(Set task)
Set the lines down again exactly, first line through the line that contains "from mathutils import Vector, Matrix, noise", with no pictures.

** Start of Given information **

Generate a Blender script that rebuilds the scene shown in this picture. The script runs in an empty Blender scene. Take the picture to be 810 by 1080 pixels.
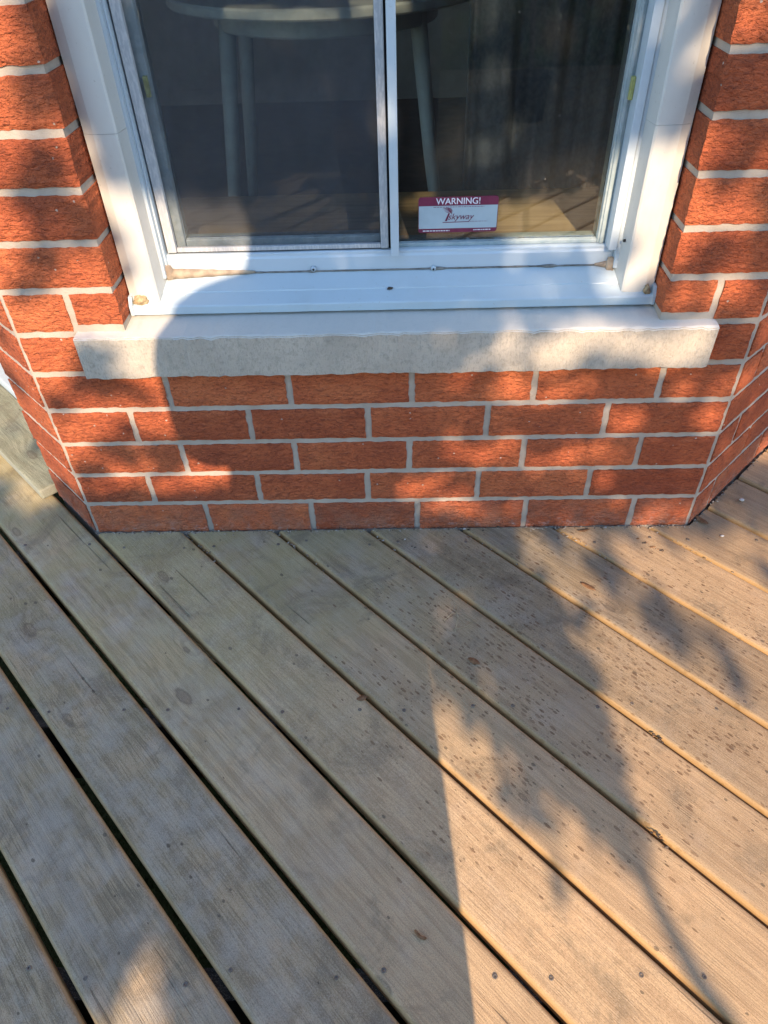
import bpy, bmesh, math, random
from mathutils import Vector, Matrix, noise

random.seed(7)
sc = bpy.context.scene
COL = sc.collection

# ------------------------------------------------------------------ camera
cam_d = bpy.data.cameras.new("camera")
cam = bpy.data.objects.new("camera", cam_d)
COL.objects.link(cam)
cam_d.sensor_fit = 'VERTICAL'
cam_d.sensor_height = 24.0
cam_d.lens = 24.0 * 749.92 / 1080.0
cam_d.clip_start = 0.02
cam_d.clip_end = 2000.0
CAM = Vector((0.6519, -1.1367, 1.0901))
R_ = Vector((0.99954617, 0.01070026, -0.02815958))
U_ = Vector((0.01353255, 0.67565946, 0.73708966))
F_ = Vector((-0.02691334, 0.73713621, -0.67520802))
m = Matrix((R_, U_, -F_)).transposed().to_4x4()
m.translation = CAM
cam.matrix_world = m
sc.camera = cam

# ------------------------------------------------------------------ light
SUN_AZ, SUN_EL = math.radians(6.0), math.radians(32.0)
SUN = Vector((math.sin(SUN_AZ) * math.cos(SUN_EL), -math.cos(SUN_AZ) * math.cos(SUN_EL), math.sin(SUN_EL)))
w = bpy.data.worlds.new("World")
sc.world = w
w.use_nodes = True
nt = w.node_tree
sky = nt.nodes.new("ShaderNodeTexSky")
sky.sky_type = 'NISHITA'
sky.sun_disc = False
sky.sun_elevation = SUN_EL
sky.sun_rotation = math.radians(174.0)
sky.air_density = 1.0
sky.dust_density = 0.0
sky.ozone_density = 2.0
bg = nt.nodes["Background"]
bg.inputs["Strength"].default_value = 0.15
nt.links.new(sky.outputs[0], bg.inputs[0])

sun_d = bpy.data.lights.new("sun", 'SUN')
sun_d.energy = 2.7
sun_d.angle = math.radians(0.53)
sun_d.color = (1.0, 0.78, 0.56)
sun = bpy.data.objects.new("sun", sun_d)
COL.objects.link(sun)
sun.rotation_euler = (-SUN).to_track_quat('-Z', 'Y').to_euler()
sun.location = SUN * 20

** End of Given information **

(Solution to this problem)
Generate a Blender script that rebuilds the scene shown in this picture. The script runs in an empty Blender scene. Take the picture to be 810 by 1080 pixels.
import bpy, bmesh, math, random
from mathutils import Vector, Matrix, noise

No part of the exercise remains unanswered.